Friday, July 10, 2009

The Guest Book

When I was a kid there was nothing I loved more in school than making books. I had a 3rd grade teacher who was really big on bookmaking and showed us all the tricks, always encouraging us to be as creative as we could -- my dog, my family, and trips to the moon were among some of my favorite writing topics. She even showed us how to make a cover out of cardboard and wallpaper scraps, and then would get volunteer moms to come in and sew the pages and cover together, just like a REAL BOOK! Oh man, I loved that feeling of getting my book back and flipping through it, all professional and polished looking!

My love of bookmaking didn't stop there. I found myself, as an art major in college, drawn to bookmaking, incorporating it into my final projects whenever I could. Even better if I could give it pockets and flaps and secret nooky places to hide messages. My most recent book project was a one year anniversary gift for Dan, complete with pictures, emails and little mementos, all telling the Story of Us. And of course it had pockets and flaps and little secret nooks :)

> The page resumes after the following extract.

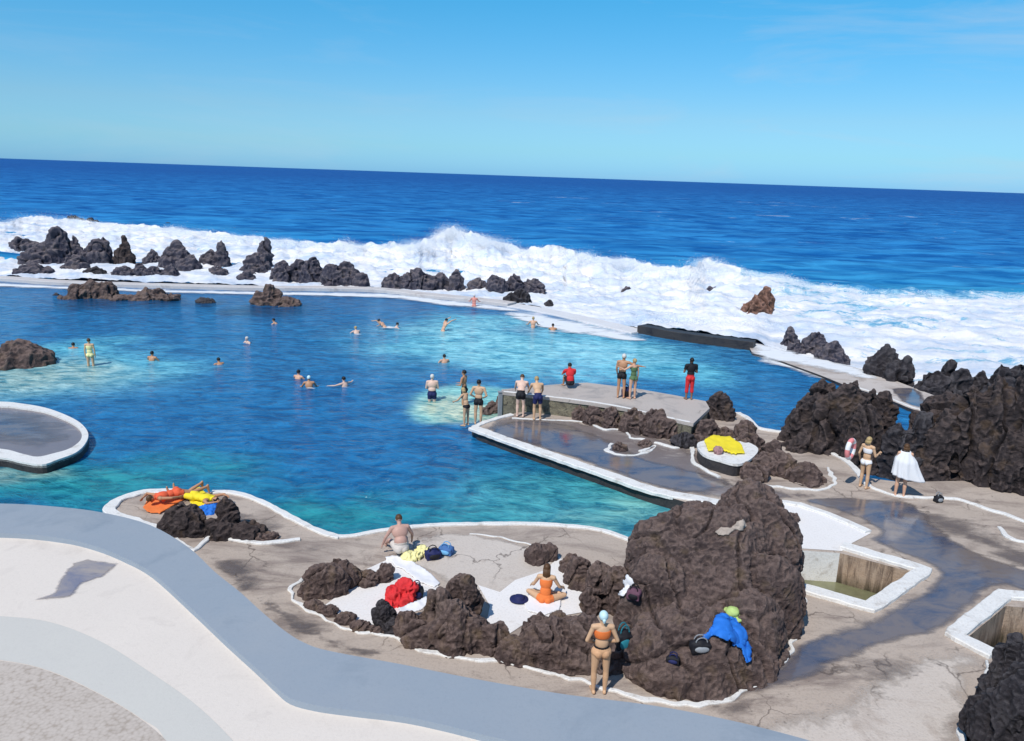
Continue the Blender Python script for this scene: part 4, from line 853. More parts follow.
def person(label, loc, rz, h, ps, skin, clothes=(), hair=None, fem=False, fat=1.0, base='feet', group=None, hairlen=0, cap=None, zoff=0.0, vox=.011):
    J = joints(h, ps, fem)
    if ps.rot is not None:
        R = Matrix.Rotation(ps.rot[0], 3, 'X') @ Matrix.Rotation(ps.rot[1], 3, 'Y')
        dirs = {'hdL', 'hdR'}
        J = {k: R @ v for k, v in J.items()}
    else: R = Matrix.Identity(3)
    f = fat
    bm = bmesh.new()
    def lk(up):    # frame whose Z is 'up', Y close to the body's front
        z = up.normalized(); x = (R @ Vector((1, 0, 0))); y = z.cross(x).normalized(); x = y.cross(z); return Matrix((x, y, z)).transposed()
    sp = (J['neck'] - J['waist']); q = lk(sp)
    ellipsoid(bm, J['chest'] + q @ Vector((0, 0, .01 * h)), (.082 if fem else .098) * h * f, .060 * h * f, .105 * h, 3, q)
    ellipsoid(bm, J['waist'], (.070 if fem else .080) * h * f, .052 * h * f * (1 + (f - 1) * 1.5), .09 * h, 3, q)
    ellipsoid(bm, J['pelvis'], (.088 if fem else .083) * h * f, .062 * h * f, .065 * h, 3, lk(J['waist'] - J['pelvis']))
    for S, sg in (('L', -1), ('R', 1)):
        bt = J['pelvis'].lerp(J['hp' + S], .75) + R @ Vector((0, -.026 * h, -.012 * h)); ellipsoid(bm, bt, .048 * h * f, .05 * h * f, .05 * h * f, 2)
        tube(bm, J['neck'] - sp.normalized() * .022 * h, J['sh' + S], .038 * h, .034 * h)
        tube(bm, J['sh' + S], J['el' + S], .032 * h * (.88 if fem else 1.08), .022 * h)
        m_ = J['el' + S].lerp(J['wr' + S], .3); tube(bm, J['el' + S], m_, .021 * h, .0225 * h); tube(bm, m_, J['wr' + S], .0225 * h, .0145 * h)
        tube(bm, J['hp' + S], J['kn' + S], .053 * h * f, .032 * h)
        c_ = J['kn' + S].lerp(J['an' + S], .33) ; tube(bm, J['kn' + S], c_, .031 * h, .034 * h); tube(bm, c_, J['an' + S], .034 * h, .020 * h)
        tube(bm, J['he' + S], J['to' + S], .021 * h, .015 * h); tube(bm, J['an' + S], J['he' + S], .019 * h, .021 * h)
        tube(bm, J['an' + S], J['an' + S].lerp(J['to' + S], .7), .02 * h, .014 * h)
        if fem: ellipsoid(bm, J['chest'] + q @ Vector((sg * .042 * h, .050 * h, .012 * h)), .034 * h, .03 * h, .032 * h, 2)
        # hand: palm, four fingers, thumb
        d = J['hd' + S]; side = R @ Vector((0, 1, 0)); side = (side - d * side.dot(d)); side = side.normalized() if side.length > .1 else Vector((1, 0, 0)); nrm = d.cross(side)
        w = J['wr' + S]; pc = w + d * .028 * h
        ellipsoid(bm, pc, .012 * h, .024 * h, .030 * h, 2, Matrix((nrm, side, d)).transposed())
        for k_ in range(4):
            L = (.040, .046, .043, .034)[k_] * h; b0 = w + d * .048 * h + side * (.016 - k_ * .0105) * h; cv = nrm * (.012 * h * (1 if S == 'L' else -1))
            m2 = b0 + d * L * .5 + side * (.003 * (1.5 - k_)) * h; tube(bm, b0, m2, .0055 * h, .005 * h, 7); tube(bm, m2, m2 + d * L * .5 + cv, .005 * h, .0042 * h, 7)
        tb = w + d * .016 * h + side * .016 * h; t1 = tb + (d * .6 + side * .8).normalized() * .024 * h; tube(bm, tb, t1, .0065 * h, .006 * h, 7); tube(bm, t1, t1 + (d * .95 + side * .2) * .02 * h, .006 * h, .005 * h, 7)
    tube(bm, J['chest'] + (J['neck'] - J['chest']) * .8, J['head'] - (J['head'] - J['neck']) * .3, .034 * h, .030 * h)
    hq = lk(J['head'] - J['neck'] + R @ Vector((0, .001, 0)))
    fr = R @ Vector(ps.face); z_ = hq @ Vector((0, 0, 1)); fr = (fr - z_ * fr.dot(z_)).normalized(); xx = fr.cross(z_); hq = Matrix((xx, fr, z_)).transposed()
    hc = J['head']
    ellipsoid(bm, hc + hq @ Vector((0, -.004, .012)) * h, .045 * h, .056 * h, .054 * h, 3, hq)
    ellipsoid(bm, hc + hq @ Vector((0, .012, -.026)) * h, .034 * h, .038 * h, .040 * h, 3, hq)
    tube(bm, hc + hq @ Vector((0, .046, .004)) * h, hc + hq @ Vector((0, .060, -.014)) * h, .006 * h, .0095 * h, 8)
    ellipsoid(bm, hc + hq @ Vector((0, .047, -.034)) * h, .014 * h, .007 * h, .006 * h, 2, hq)
    for sg in (-1, 1): ellipsoid(bm, hc + hq @ Vector((sg * .045, -.004, -.006)) * h, .006 * h, .012 * h, .018 * h, 2, hq)
    me = remeshed(bm, vox * h / 1.7, 2)
    vs = [v.co.copy() for v in me.vertices]
    zmin = min(v.z for v in vs)
    shift = Vector((0, 0, -zmin + zoff)) if base == 'feet' else Vector((0, 0, zoff))
    # per-face nearest bone, for cutting clothes
    bones = [('hip', J['pelvis'], J['waist'], .085), ('belly', J['waist'], J['chest'], .08), ('chest', J['chest'], J['neck'], .095), ('head', J['neck'] + (J['head'] - J['neck']) * .45, J['head'] + (J['head'] - J['neck']) * .4, .055)]
    for S in 'LR':
        bones += [('clav', J['neck'], J['sh' + S], .04), ('uarm', J['sh' + S], J['el' + S], .03), ('farm', J['el' + S], J['wr' + S], .02), ('hand', J['wr' + S], J['wr' + S] + J['hd' + S] * .09 * h, .02),
                  ('thigh', J['hp' + S], J['kn' + S], .055), ('shin', J['kn' + S], J['an' + S], .033), ('foot', J['an' + S], J['to' + S], .025)]
    def bone(p):
        best = None
        for nme, a, b, rr_ in bones:
            d = b - a; tt = (p - a).dot(d) / d.dot(d); tc_ = min(1, max(0, tt)); dd = (p - a - d * tc_).length / (rr_ * h)
            if best is None or dd < best[0]: best = (dd, nme, tt)
        return best[1], best[2]
    root = empty('person', loc, rz); tag(root, label, 'person', group)
    me.materials.clear(); me.materials.append(skin); me.materials.append(HB); me.materials.append(WCL)
    me.polygons.foreach_set('use_smooth', [True] * len(me.polygons))
    fb = [bone(p.center) for p in me.polygons] if clothes else None
    fn = [v.normal.copy() for v in me.vertices]
    # eyes and mouth
    b2 = bmesh.new(); b2.from_mesh(me)
    nf = len(b2.faces)
    for sg in (-1, 1):
        ellipsoid(b2, hc + hq @ Vector((sg * .017, .0485, .004)) * h, .006 * h, .004 * h, .0042 * h, 1, hq)
    b2.faces.ensure_lookup_table()
    for k_ in range(nf, len(b2.faces)): b2.faces[k_].material_index = 1
    bmesh.ops.translate(b2, verts=b2.verts[:], vec=shift); b2.to_mesh(me); b2.free()
    me.name = 'body'; link('body', me, root)
    for (nm, test, off, cm) in clothes:
        idx = {}; V = []; Fc = []
        polys = me.polygons
        for k_ in range(nf):
            b_, t_ = fb[k_]
            if test(b_, t_, None):
                ff = []
                for vi in polys[k_].vertices:
                    if vi not in idx: idx[vi] = len(V); V.append(vs[vi] + fn[vi] * off + shift)
                    ff.append(idx[vi])
                Fc.append(ff)
        if not Fc: continue
        cme = mesh_from(nm, V, Fc, cm, True); o = link(nm, cme, root)
        so_ = o.modifiers.new('s', 'SOLIDIFY'); so_.thickness = off * .9; so_.offset = -1
    if hair or cap:
        hb = bmesh.new(); hm = cap or hair
        vv = ellipsoid(hb, hc + hq @ Vector((0, -.006, .016)) * h, .050 * h, .060 * h, .057 * h, 3, hq)
        kill = [v for v in vv if (hq.transposed() @ (v.co - hc)).y > .030 * h and (hq.transposed() @ (v.co - hc)).z < .034 * h or (hq.transposed() @ (v.co - hc)).z < -.018 * h]
        bmesh.ops.delete(hb, geom=kill, context='VERTS')
        if hairlen and not cap:
            dn = R @ Vector((0, 0, -1)); bk = hq @ Vector((0, -1, 0))
            for k_ in range(-3, 4):
                a = hc + hq @ Vector((k_ * .012, -.05 + abs(k_) * .006, .0)) * h; b = hc + hq @ Vector((k_ * .014, -.055 + abs(k_) * .005, 0)) * h + dn * hairlen * h * (1 - .05 * abs(k_)) + bk * .012 * h
                tube(hb, a, b, .016 * h, .009 * h, 8)
        if hairlen and cap: tube(hb, hc + hq @ Vector((0, -.055, -.01)) * h, hc + hq @ Vector((0, -.06, -.03)) * h, .02 * h, .015 * h)
        bmesh.ops.translate(hb, verts=hb.verts[:], vec=shift)
        o = link('swim_cap' if cap else 'hair', from_bm('hair', hb, hm, True), root)
    root['pelvis_h'] = 0.0; del root['pelvis_h']
    return root, J, shift
trunks = lambda m, L=.5: ('swim_trunks', lambda b, t, p: (b == 'hip' and t < .75) or (b == 'thigh' and t < L), .012, m)
briefs = lambda m: ('bikini_bottom', lambda b, t, p: (b == 'hip' and t < .35) or (b == 'thigh' and t < .06), .007, m)
btop = lambda m: ('bikini_top', lambda b, t, p: (b == 'belly' and t > .62) or (b == 'chest' and t < .42), .008, m)
shirt = lambda m: ('shirt', lambda b, t, p: b in ('belly', 'chest', 'clav') or (b == 'hip' and t > .3) or (b == 'uarm' and t < .55), .014, m)
suit = lambda m: ('swimsuit', lambda b, t, p: b in ('belly',) or (b == 'hip') or (b == 'chest' and t < .5) or (b == 'thigh' and t < .06), .007, m)
def at(px, py, z=DZ): return G(px, py, z)
STAND = Pose(); 
HIPS = Pose(armL=((-.40, -.12, -.9), (.50, .55, -.45), (.7, .5, -.3)), armR=((.40, -.12, -.9), (-.50, .55, -.45), (-.7, .5, -.3)), legL=((-.06, .0, -1), (.02, -.02, -1)), legR=((.06, .0, -1), (-.02, -.02, -1)))
FOLD = Pose(armL=((-.25, .15, -1), (.5, .85, .15)), armR=((.25, .15, -1), (-.5, .85, .2)))
LEAN = Pose(lean=.75, armL=((-.2, .5, -.8), (-.05, .7, -.55)), armR=((.2, .5, -.8), (.05, .7, -.55)), legL=((-.08, .12, -1), (0, -.12, -1)), legR=((.08, .12, -1), (0, -.12, -1)), head=(0, .4, .8))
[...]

SO...all that to say...when I read this post I was absolutely beside myself with excitement and delight! A GUEST BOOK with POCKETS where guests can slip in their little NOTES! Oh. my. gosh. How did I not know about this or think of it myself?!


{1. source, 2. source}

And I love her idea of using photographs as well, which is something I was considering anyway as a way of incorporating our engagement photos. It is probably a lofty goal to try and actually *make* the book myself, binding and all, but I am thinking a nice large photo album with a hand-made feel...something like this:


{source}

or this:


{source}

...with blank pages where I can add the little envelopes, and then affix the photographs, perhaps with photo tabs which would give it a clean, elegant look.

I love the thought of Dan and I sitting next to each other in 50 years, holding in our laps this beautiful, artistic, chunky guest book full of pockets and pictures and little hidden cards with words from our friends and family from our special day. That thought makes me happy :)

Are there any other guest book ideas out there?